I get back in line. A Florida Coastal Law School student named Trevor Mask, twenty-five, number seven in line, has been saving
my place; Delta Airlines flight attendant Alyson Wood, thirty, is behind me. Both are native to Tallahassee, though neither
lives here anymore. Both voted for Bush and came to see a bit of history.

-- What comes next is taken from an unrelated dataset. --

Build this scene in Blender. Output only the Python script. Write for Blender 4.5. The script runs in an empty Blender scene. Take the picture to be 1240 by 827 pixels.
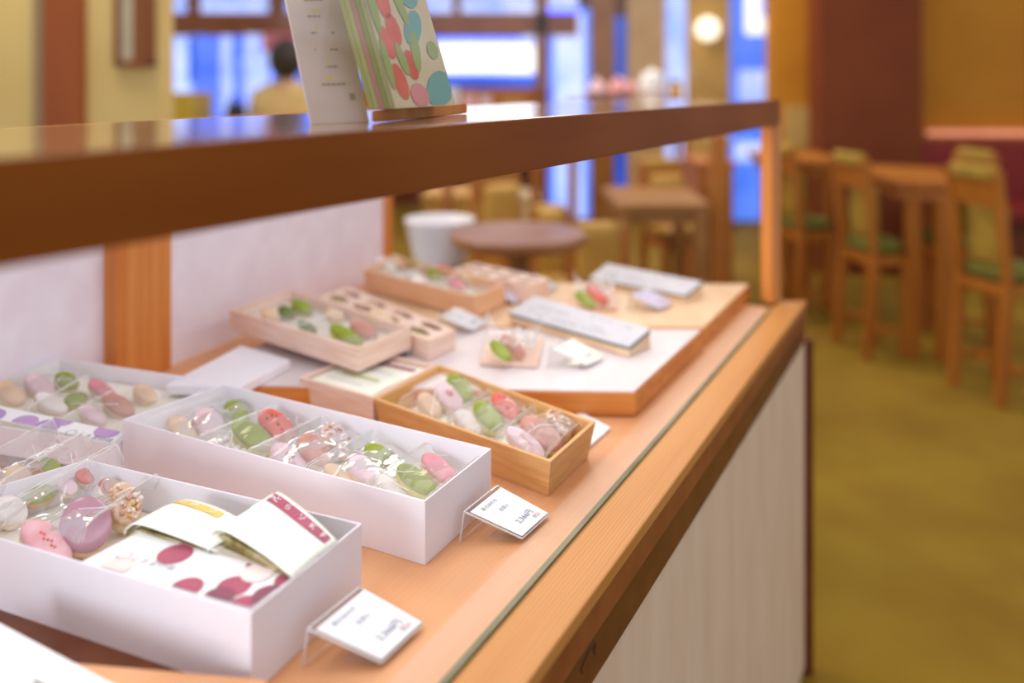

Down the street,“Angelina the Polka Queen”—crown on her head, clad in a red dress and sequined shoes, playing an accordion—and
her partner “King Ira”—crown atop his blond wig, red sequined jacket, strumming on the old banjo—are singing against the proceedings.
“George W. B. / Please put the world back in order for me,” they sing. “I don’t like liberals creating such confusion. / Just
want all folks to respect the Constitution.” They’re from Gainesville, they say in between spats of mugging for various TV
cameras.

“We’re here to debut the queen’s new song,” says Ira Philpot.

“We got some great Christmas songs, too!” Angelina Woodhull chirps.

It’s 9:30
A.M
. now, and the line has grown to about fifty. Across the street, eight TV networks have set up tents. One of the several officers
from the sheriff’s office keeps approaching Alyson and whispering in her ear.